The move comes amid reported pressure from activist investors who have questioned the strategic logic of the company's current structure. The board has not set a deadline for the review's completion and cautioned that there is no guarantee it will result in any specific transaction or outcome.
This strategic re-evaluation represents a profound step for LKQ, suggesting that leadership believes the company's current market valuation does not reflect the intrinsic value of its assets. The review will run concurrently with the company's ongoing operational initiatives as it seeks to chart the best path forward.
Reshaping the Business from Within
While the strategic review considers the company's external structure, LKQ is simultaneously pushing forward with significant internal changes. The company has approved a new restructuring plan expected to generate over $50 million in annualized cost savings, with more than half of those benefits anticipated in 2026. The plan, which will incur charges of $60 to $70 million, is designed to optimize the company's cost structure, rationalize its logistics footprint, and consolidate back-office functions.
This restructuring is part of a broader push to simplify LKQ’s business portfolio. The company is actively exploring a potential sale of its Specialty segment, a process initiated in December 2025. This is notable given the segment’s strong performance, which posted 7.8% organic revenue growth in the fourth quarter. In its financial statements, LKQ reported a $52 million goodwill impairment charge related to the Specialty business.
The potential sale of the Specialty division follows the successful divestiture of its Self Service segment in October 2025. These moves indicate a clear strategy to divest non-core assets and focus management attention on the company's primary parts and services businesses.
A Cautious Road Ahead
Looking ahead, LKQ's management has provided a cautious outlook for 2026, reflecting the ongoing market uncertainty. The company forecasts adjusted diluted EPS in the range of $2.90 to $3.20, with the midpoint falling below the consensus analyst estimate of $3.29. Organic revenue growth for its core parts and services business is projected to be nearly flat, between -0.5% and 1.5%.

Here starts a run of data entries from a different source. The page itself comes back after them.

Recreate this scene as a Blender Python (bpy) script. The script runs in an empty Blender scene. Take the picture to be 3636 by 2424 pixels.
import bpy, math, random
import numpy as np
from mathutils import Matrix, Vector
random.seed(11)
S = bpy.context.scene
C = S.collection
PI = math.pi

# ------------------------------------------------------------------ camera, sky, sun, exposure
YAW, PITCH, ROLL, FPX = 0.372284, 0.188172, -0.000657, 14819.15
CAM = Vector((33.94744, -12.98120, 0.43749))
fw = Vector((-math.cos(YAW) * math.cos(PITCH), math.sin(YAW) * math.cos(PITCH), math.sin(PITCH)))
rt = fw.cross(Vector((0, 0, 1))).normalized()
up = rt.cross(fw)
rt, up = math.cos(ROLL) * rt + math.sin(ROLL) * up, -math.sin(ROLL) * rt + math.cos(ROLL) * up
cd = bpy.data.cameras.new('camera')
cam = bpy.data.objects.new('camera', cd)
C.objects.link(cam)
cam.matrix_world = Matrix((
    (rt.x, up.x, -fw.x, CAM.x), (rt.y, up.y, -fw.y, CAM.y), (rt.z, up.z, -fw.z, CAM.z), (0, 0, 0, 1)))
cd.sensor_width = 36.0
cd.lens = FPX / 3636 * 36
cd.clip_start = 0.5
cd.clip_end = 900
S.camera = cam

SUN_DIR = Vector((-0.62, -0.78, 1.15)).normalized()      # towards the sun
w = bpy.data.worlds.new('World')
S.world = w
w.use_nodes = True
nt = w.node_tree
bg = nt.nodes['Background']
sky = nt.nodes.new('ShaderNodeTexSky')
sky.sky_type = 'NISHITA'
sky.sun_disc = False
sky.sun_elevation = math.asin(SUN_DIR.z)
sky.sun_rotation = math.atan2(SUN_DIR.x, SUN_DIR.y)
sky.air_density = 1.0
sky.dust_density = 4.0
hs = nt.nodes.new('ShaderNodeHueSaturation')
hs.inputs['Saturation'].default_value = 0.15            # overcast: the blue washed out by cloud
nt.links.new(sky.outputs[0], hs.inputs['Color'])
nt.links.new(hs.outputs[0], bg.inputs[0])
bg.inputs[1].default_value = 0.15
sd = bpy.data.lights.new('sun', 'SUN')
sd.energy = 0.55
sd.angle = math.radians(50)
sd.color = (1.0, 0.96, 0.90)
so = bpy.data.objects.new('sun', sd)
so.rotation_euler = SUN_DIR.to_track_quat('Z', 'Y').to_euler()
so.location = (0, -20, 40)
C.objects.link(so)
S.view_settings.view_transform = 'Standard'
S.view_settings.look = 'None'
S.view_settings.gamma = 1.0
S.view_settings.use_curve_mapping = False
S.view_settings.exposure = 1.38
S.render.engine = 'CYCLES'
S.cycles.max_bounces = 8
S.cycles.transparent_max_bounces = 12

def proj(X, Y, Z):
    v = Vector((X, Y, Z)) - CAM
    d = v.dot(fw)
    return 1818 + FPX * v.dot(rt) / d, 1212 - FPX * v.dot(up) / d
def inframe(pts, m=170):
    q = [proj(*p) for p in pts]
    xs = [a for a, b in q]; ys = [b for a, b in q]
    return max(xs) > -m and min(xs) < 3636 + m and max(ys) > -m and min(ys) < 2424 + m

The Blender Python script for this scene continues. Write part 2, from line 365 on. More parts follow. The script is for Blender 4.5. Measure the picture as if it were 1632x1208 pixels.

“Our 2026 guidance reflects current market conditions and assumes gradual improvement as the year progresses,” stated Rick Galloway, Senior Vice President and Chief Financial Officer. He emphasized that the company's strong operating model and balance sheet position it to execute its long-term strategy.
Despite the operational headwinds and strategic uncertainty, LKQ continues to prioritize returning capital to its shareholders. The company returned $116 million in the fourth quarter through $40 million in share repurchases and $76 million in dividends. Furthermore, the Board of Directors declared a quarterly cash dividend of $0.30 per share, reaffirming its commitment to providing direct returns to investors as it navigates a period of profound transformation.